[What is required] From the listing below, copy every line with the word "pixels".

[Entries shown]
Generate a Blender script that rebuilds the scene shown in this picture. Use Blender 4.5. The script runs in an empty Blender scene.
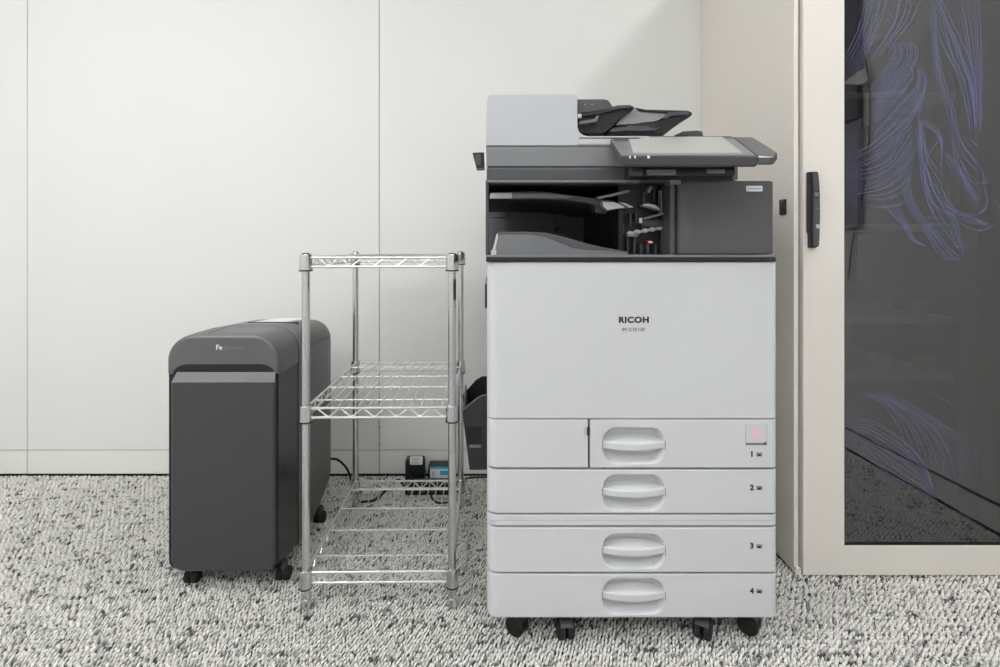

--

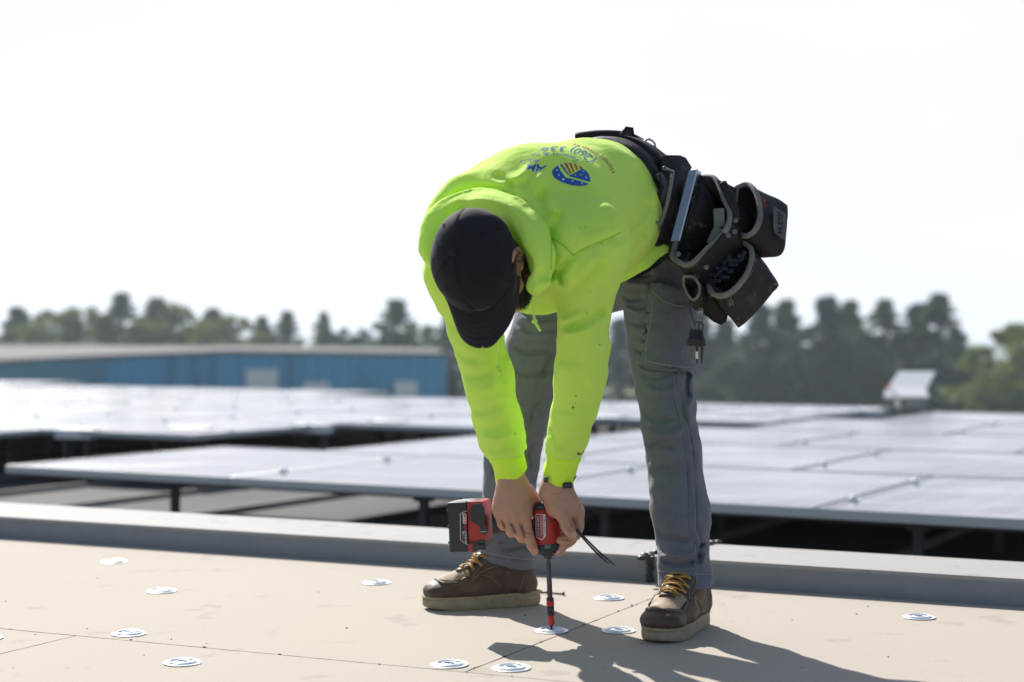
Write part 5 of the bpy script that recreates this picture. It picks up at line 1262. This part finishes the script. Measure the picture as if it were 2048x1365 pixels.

==

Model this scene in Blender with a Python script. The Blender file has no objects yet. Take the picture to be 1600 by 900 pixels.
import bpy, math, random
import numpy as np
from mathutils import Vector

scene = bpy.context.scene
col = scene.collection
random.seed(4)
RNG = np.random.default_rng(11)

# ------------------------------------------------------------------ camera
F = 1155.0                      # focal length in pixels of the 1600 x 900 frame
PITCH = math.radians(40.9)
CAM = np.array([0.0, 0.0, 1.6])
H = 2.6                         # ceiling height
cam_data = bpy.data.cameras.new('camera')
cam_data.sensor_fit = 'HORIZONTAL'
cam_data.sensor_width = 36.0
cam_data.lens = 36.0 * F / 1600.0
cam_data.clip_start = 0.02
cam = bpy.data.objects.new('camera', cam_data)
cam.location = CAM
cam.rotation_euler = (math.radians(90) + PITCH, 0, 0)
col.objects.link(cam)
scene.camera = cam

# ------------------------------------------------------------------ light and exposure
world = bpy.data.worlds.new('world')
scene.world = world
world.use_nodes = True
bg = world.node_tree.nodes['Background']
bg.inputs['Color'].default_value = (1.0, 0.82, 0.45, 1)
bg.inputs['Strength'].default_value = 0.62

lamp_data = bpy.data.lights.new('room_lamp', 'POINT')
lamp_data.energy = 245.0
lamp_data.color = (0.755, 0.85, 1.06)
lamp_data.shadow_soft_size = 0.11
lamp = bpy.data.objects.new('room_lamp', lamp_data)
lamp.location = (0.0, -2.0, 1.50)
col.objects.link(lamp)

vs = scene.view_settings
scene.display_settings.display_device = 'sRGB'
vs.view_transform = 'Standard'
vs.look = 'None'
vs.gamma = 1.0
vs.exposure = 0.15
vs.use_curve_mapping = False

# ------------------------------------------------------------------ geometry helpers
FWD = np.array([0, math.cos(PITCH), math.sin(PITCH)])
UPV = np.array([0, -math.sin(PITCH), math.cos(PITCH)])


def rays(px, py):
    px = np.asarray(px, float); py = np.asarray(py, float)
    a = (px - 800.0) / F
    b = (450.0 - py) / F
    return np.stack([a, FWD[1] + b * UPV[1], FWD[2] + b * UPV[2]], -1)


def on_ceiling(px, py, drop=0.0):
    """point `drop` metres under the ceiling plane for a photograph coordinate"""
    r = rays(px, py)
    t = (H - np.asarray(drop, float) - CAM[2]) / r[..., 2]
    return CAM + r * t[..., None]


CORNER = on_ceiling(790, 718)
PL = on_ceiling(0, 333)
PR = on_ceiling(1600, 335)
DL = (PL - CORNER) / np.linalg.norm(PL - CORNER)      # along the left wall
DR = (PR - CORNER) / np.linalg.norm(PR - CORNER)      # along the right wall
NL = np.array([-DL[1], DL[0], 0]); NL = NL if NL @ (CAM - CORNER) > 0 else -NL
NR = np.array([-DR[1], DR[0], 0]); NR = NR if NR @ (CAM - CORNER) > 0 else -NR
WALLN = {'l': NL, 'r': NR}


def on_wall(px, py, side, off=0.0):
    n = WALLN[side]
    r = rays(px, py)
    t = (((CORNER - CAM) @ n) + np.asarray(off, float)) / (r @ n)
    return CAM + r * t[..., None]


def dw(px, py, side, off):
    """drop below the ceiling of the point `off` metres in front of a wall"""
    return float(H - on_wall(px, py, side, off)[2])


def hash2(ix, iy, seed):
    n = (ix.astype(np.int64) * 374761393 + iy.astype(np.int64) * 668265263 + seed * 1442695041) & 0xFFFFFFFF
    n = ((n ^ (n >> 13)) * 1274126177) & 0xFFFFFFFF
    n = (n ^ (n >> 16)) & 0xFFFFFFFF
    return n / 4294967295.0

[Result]
Write part 5 of the bpy script that recreates this picture. It picks up at line 1262. This part finishes the script. Measure the picture as if it were 2048x1365 pixels.
Model this scene in Blender with a Python script. The Blender file has no objects yet. Take the picture to be 1600 by 900 pixels.
F = 1155.0                      # focal length in pixels of the 1600 x 900 frame